Kākano Café and Cookery School, which opened in late February, is the outcome of Jade’s desire to help people by connecting Māoritanga, business, education, and employment.

The café serves healthy kai, which is uniquely Māori. The menu is primarily in te reo and includes tītī pies, raw fish, hāngī, and pūhā juices.

“People have forgotten that our own kai is the best for our bodies, and that there is an easier way to approach the lifestyle changes we all need. We need to do it using our own kaupapa.”
Jade Temepara

Jade and her team have built an expanse of gardens on the site, which is leased from Life in Vacant Spaces, an independent trust that matches creative people with vacant spaces in the city. The idea is that the food is gathered from the gardens and prepared just like our tīpuna would have done in the past.

“People have forgotten that our own kai is the best for our bodies, and that there is an easier way to approach the lifestyle changes we all need,” Jade says. “We need to do it using our own kaupapa.”

At nights the café will take on the role of a cookery school, through seminars that teach whānau and the wider community how to make kai using fresh and healthy ingredients. Some of these classes will have a cost, and others will be free, to ensure no one misses out. “We are setting it up as a social enterprise, and that means we have to make a profit, hence we have a café. Our profit is then invested back into whānau and the community,” says Jade.

On Friday nights Jade also plans on running hāngī and movie nights. “This will be a chance for whānau to come down with a blanket, have a kai, and just connect with each other,” she says.

To get the enterprise started Jade was supported through funding from Te Pūtahitanga o Te Waipounamu, the South Island commissioning agent for Whānau Ora. The social character of Kākano also includes offering employment to people who may not otherwise be able to find jobs, giving work to the homeless in some cases. “We also want to create a market for Māori growers by using their produce whenever possible.”

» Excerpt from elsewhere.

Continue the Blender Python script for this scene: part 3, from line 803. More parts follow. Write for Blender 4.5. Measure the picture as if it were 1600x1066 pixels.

The name of the café, Kākano Café and Cookery School, represents the dreams Jade has for the project. “I am a seed saver, that’s my first passion,” says Jade, “and ‘kākano’ means ‘seed’. The name represents the potential of what we are going to do here. A seed holds life and potential, but until it is put into the soil it does nothing. It is still. The whole parable of a seed in its entirety represents a chance for it to be planted somewhere and grow into something. That is what we are trying to provide for our people.”

By creating an enterprise that combines kai, business, education, and employment, Jade hopes to create food sovereignty and food resilience for Māori. “I don’t want to take anything away from marae, but sometimes it is the only time we are able to come together and have our own kai.”

“We need to be growing on our own land and we need to be thriving and celebrating our kind and showcasing it. We have been hiding for too long, so we need to bring out who we are. We are absolutely the most beautiful people with the most amazing food. So we should celebrate this and not be afraid that it doesn’t fit this current system. We shouldn’t worry about that because this current system doesn’t fit who we are… and we have evidence of that because we are all sick.”

One of Jade’s goals for the future, she says, is to increase her use of te reo Māori with her children. “It hasn’t been a priority at this point, but I know eventually it needs to be. When you start to reconnect with the land and your environment, then you start to want to connect with every part of that and every part of who you are. So I definitely want to make that a priority this year.”

At the café she says she will encourage her workers to use te reo. “It is vital for us, because we don’t want to be one without the other. We want to celebrate everything. The reo, the kai, the whole lot.”

Starting with a passion for gardening, Jade Temepara’s ambitions may very well be the next step to ensuring our whānau are healthy and thriving. “It’s about everything: employment, enterprise, education, health, wellbeing, connectedness, and just feeling comfortable in a community we have felt quite distant from for a long time.”